I was feeling really depressed, he says. Now, he works in a herbalist shop and says his quality of life has improved greatly, especially with regard to his homosexuality. In Finland, we have our place, but people don't really approve of us, he says. Sami feels that Finnish people have forgotten how to live, and he admires the ability of Spaniards to enjoy life while they work. He also admires the way people treat others here, although it came as a surprise at first. We Finns are very distant, and there is hardly any physical contact when we greet each other, he explains.

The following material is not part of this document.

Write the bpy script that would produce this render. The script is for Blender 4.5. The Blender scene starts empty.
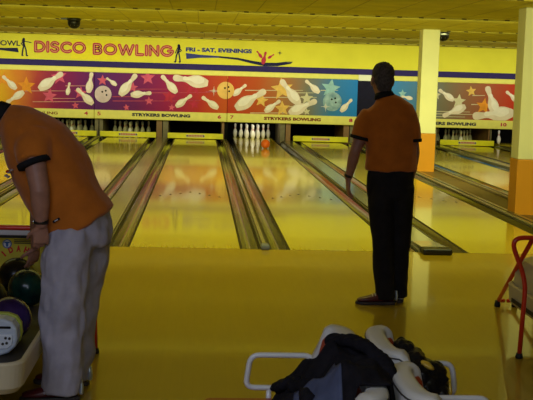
import bpy, bmesh, math, random
from mathutils import Vector, Matrix, noise
random.seed(7)
SC = bpy.context.scene
COL = SC.collection
PI = math.pi

# ------------------------------------------------------------------ camera, light, exposure
cd = bpy.data.cameras.new('camera'); cam = bpy.data.objects.new('camera', cd); COL.objects.link(cam)
cR = Vector((0.99769192, -0.06143373, 0.02892629)); cU = Vector((-0.02160929, 0.11659386, 0.99294457)); cF = Vector((0.06437292, 0.99127785, -0.11499722))
cam.matrix_world = Matrix(((cR.x, cU.x, -cF.x, -0.6498), (cR.y, cU.y, -cF.y, -9.9796), (cR.z, cU.z, -cF.z, 1.6372), (0, 0, 0, 1)))
cd.sensor_width = 36.0; cd.lens = 1051.01 / 533 * 36.0; cd.clip_start = 0.05; cd.clip_end = 200
SC.camera = cam
vs = SC.view_settings
vs.view_transform = 'Standard'; vs.look = 'None'; vs.gamma = 1.0; vs.use_curve_mapping = False
vs.exposure = 0.0
wd = bpy.data.worlds.new('world'); SC.world = wd; wd.use_nodes = True
wd.node_tree.nodes['Background'].inputs[0].default_value = (0.6, 0.6, 0.75, 1)
wd.node_tree.nodes['Background'].inputs[1].default_value = 0.02

def area(name, loc, target, sx, sy, power, color, spread=180):
    l = bpy.data.lights.new(name, 'AREA'); l.shape = 'RECTANGLE'; l.size = sx; l.size_y = sy
    l.energy = power; l.color = color; l.spread = math.radians(spread)
    o = bpy.data.objects.new(name, l); COL.objects.link(o); o.location = loc
    d = Vector(target) - Vector(loc); o.rotation_euler = d.to_track_quat('-Z', 'Y').to_euler()
    return o
YEL = (0.97, 0.98, 0.34)
# rows of lamps behind the ceiling's valances, aimed down the lanes as in most bowling halls
area('lane_lamp_light_near', (0.8, -0.45, 2.56), (0.8, 2.8, 0.0), 11.0, 0.10, 120, YEL, 150)
area('lane_lamp_light_second', (0.8, 5.99, 2.585), (0.8, 8.8, 0.0), 13.0, 0.06, 185, YEL, 125)
area('lane_lamp_light_third', (0.8, 9.79, 2.585), (0.8, 13.0, 0.0), 15.0, 0.06, 72, YEL, 110)
area('mask_lamp_light', (1.0, 13.74, 2.585), (1.0, 17.8, 1.75), 17.0, 0.06, 66, (0.97, 1.0, 0.82), 56)
area('approach_lamp_light', (0.8, -1.2, 2.58), (0.8, -1.2, 0.0), 11.0, 0.3, 34, YEL, 150)
area('concourse_lamp_light', (-1.8, -8.6, 2.55), (-0.9, -5.0, 0.5), 2.4, 1.0, 46, (0.62, 0.70, 1.0), 170)
area('pin_lamp_light', (0.77, 17.95, 0.62), (0.77, 18.8, 0.15), 1.2, 0.12, 5, (1.0, 0.95, 0.8), 170)
area('pin_lamp_light_far', (7.6, 17.95, 0.62), (7.6, 18.8, 0.15), 0.9, 0.12, 5, (1.0, 0.95, 0.8), 170)
fl = bpy.data.lights.new('camera_flash_light', 'POINT'); fl.energy = 40; fl.color = (0.72, 0.82, 1.0); fl.shadow_soft_size = 0.02
flo = bpy.data.objects.new('camera_flash_light', fl); COL.objects.link(flo); flo.location = (-0.60, -10.02, 1.72)

# ------------------------------------------------------------------ materials
def mat(name, c, rough=0.5, spec=0.5, metal=0.0, var=0.0, vscale=8.0, bump=0.0, bscale=60.0, coat=0.0, coat_rough=0.05, c2=None, stretch=None, emit=None, estr=0.0, sheen=0.0):
    m = bpy.data.materials.new(name); m.use_nodes = True
    nt = m.node_tree; b = nt.nodes['Principled BSDF']
    b.inputs['Base Color'].default_value = (*c, 1); b.inputs['Roughness'].default_value = rough
    b.inputs['Specular IOR Level'].default_value = spec; b.inputs['Metallic'].default_value = metal
    b.inputs['Coat Weight'].default_value = coat; b.inputs['Coat Roughness'].default_value = coat_rough
    b.inputs['Sheen Weight'].default_value = sheen
    tc = nt.nodes.new('ShaderNodeTexCoord'); src = tc.outputs['Object']
    if stretch:
        mp = nt.nodes.new('ShaderNodeMapping'); mp.inputs['Scale'].default_value = stretch
        nt.links.new(src, mp.inputs['Vector']); src = mp.outputs['Vector']
    if var or c2:
        n = nt.nodes.new('ShaderNodeTexNoise'); n.inputs['Scale'].default_value = vscale; n.inputs['Detail'].default_value = 4
        nt.links.new(src, n.inputs['Vector'])
        r = nt.nodes.new('ShaderNodeValToRGB')
        a = c2 if c2 else tuple(max(0, x * (1 - var)) for x in c)
        z = c if c2 else tuple(min(1, x * (1 + var)) for x in c)
        r.color_ramp.elements[0].color = (*a, 1); r.color_ramp.elements[1].color = (*z, 1)
        r.color_ramp.elements[0].position = 0.3; r.color_ramp.elements[1].position = 0.7
        nt.links.new(n.outputs['Fac'], r.inputs['Fac']); nt.links.new(r.outputs['Color'], b.inputs['Base Color'])
    if bump:
        n2 = nt.nodes.new('ShaderNodeTexNoise'); n2.inputs['Scale'].default_value = bscale; n2.inputs['Detail'].default_value = 3
        nt.links.new(src, n2.inputs['Vector'])
        bp = nt.nodes.new('ShaderNodeBump'); bp.inputs['Strength'].default_value = bump; bp.inputs['Distance'].default_value = 0.01
        nt.links.new(n2.outputs['Fac'], bp.inputs['Height']); nt.links.new(bp.outputs['Normal'], b.inputs['Normal'])
    if emit:
        b.inputs['Emission Color'].default_value = (*emit, 1); b.inputs['Emission Strength'].default_value = estr
    return m

def wood_boards(name, c1, c2, board, length, rough, coat, seam=0.5, lo=0.86, hi=1.1):
    """boards running along Y, per-board tone, thin seams"""
    m = bpy.data.materials.new(name); m.use_nodes = True; nt = m.node_tree; b = nt.nodes['Principled BSDF']
    tc = nt.nodes.new('ShaderNodeTexCoord'); mp = nt.nodes.new('ShaderNodeMapping'); mp.inputs['Rotation'].default_value = (0, 0, PI / 2)
    nt.links.new(tc.outputs['Object'], mp.inputs['Vector'])
    br = nt.nodes.new('ShaderNodeTexBrick'); br.inputs['Scale'].default_value = 1.0
    br.inputs['Color1'].default_value = (*c1, 1); br.inputs['Color2'].default_value = (*c2, 1)
    br.inputs['Mortar'].default_value = (*[x * seam for x in c2], 1)
    br.inputs['Mortar Size'].default_value = 0.0012; br.inputs['Brick Width'].default_value = length; br.inputs['Row Height'].default_value = board
    br.inputs['Mortar Smooth'].default_value = 0.3
    nt.links.new(mp.outputs['Vector'], br.inputs['Vector'])
    n = nt.nodes.new('ShaderNodeTexNoise'); n.inputs['Scale'].default_value = 3.0; n.inputs['Detail'].default_value = 6
    mp2 = nt.nodes.new('ShaderNodeMapping'); mp2.inputs['Scale'].default_value = (14, 0.7, 1)
    nt.links.new(tc.outputs['Object'], mp2.inputs['Vector']); nt.links.new(mp2.outputs['Vector'], n.inputs['Vector'])
    mr = nt.nodes.new('ShaderNodeMapRange'); mr.inputs[1].default_value = 0.25; mr.inputs[2].default_value = 0.75; mr.inputs[3].default_value = lo; mr.inputs[4].default_value = hi
    nt.links.new(n.outputs['Fac'], mr.inputs[0])
    mx = nt.nodes.new('ShaderNodeMix'); mx.data_type = 'RGBA'; mx.blend_type = 'MULTIPLY'; mx.inputs[0].default_value = 1.0
    nt.links.new(br.outputs['Color'], mx.inputs[6]); nt.links.new(mr.outputs[0], mx.inputs[7])
    nt.links.new(mx.outputs[2], b.inputs['Base Color'])
    b.inputs['Roughness'].default_value = rough; b.inputs['Coat Weight'].default_value = coat; b.inputs['Coat Roughness'].default_value = 0.06
    n3 = nt.nodes.new('ShaderNodeTexNoise'); n3.inputs['Scale'].default_value = 2.2; n3.inputs['Detail'].default_value = 2
    nt.links.new(tc.outputs['Object'], n3.inputs['Vector'])
    bp = nt.nodes.new('ShaderNodeBump'); bp.inputs['Strength'].default_value = 0.03; bp.inputs['Distance'].default_value = 0.01
    nt.links.new(n3.outputs['Fac'], bp.inputs['Height']); nt.links.new(bp.outputs['Normal'], b.inputs['Normal']); nt.links.new(bp.outputs['Normal'], b.inputs['Coat Normal'])
    return m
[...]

Many of the Finnish people in Fuengirola live in the area of Los Pacos: 1,847 have settled in this small district of single-storey houses, which has its own church, grocery stores with signs in Finnish (and they stock different varieties of the liquorice they like so much) and which is reached via the road called 'Avenida Finlandia'. One of the reasons for this is that in 1991 the Finnish School was created there, and it now has 317 students, 27 teachers and 49 employees. Of the six Finnish schools outside that country, this is the only one offering the Baccalaureate, given the large number of families who have moved there permanently or are spending a sabbatical year there, says one of the teachers, Minttu Alonen, who after meeting her Spanish partner on the Erasmus programme at Tampere university looked for work in Spain. The Finnish School needed a maths teacher and I was lucky enough to get the job, she says. She says the Finnish children in Fuengirola are more open, but they follow the same educational programme as they would in their own country. The educational system in Finland is one of the best in the world, although Minttu says there are no secrets to this: pupils work in groups, classes are participatory and exams are designed so that they can show what they have learned.
This area lacks nothing. It even has a call centre, which has been run by the Barona company since 2015, to handle claims against fines which are issued in Finland and to assist clients of some Finnish phone and electricity companies. The 230 staff are all Finnish, but they earn Spanish salaries says Paula Manso, the office manager. It is also the headquarters of the XChange Programme, a type of working Erasmus, whereby its facilities are used by employees of other Finnish companies (earning their normal salaries), but at a distance of 4,000 kilometres from home. They do it to reward the workers, or to motivate them, says Paula. There is a problem, however: after a year in Fuengirola, they don't want to go home.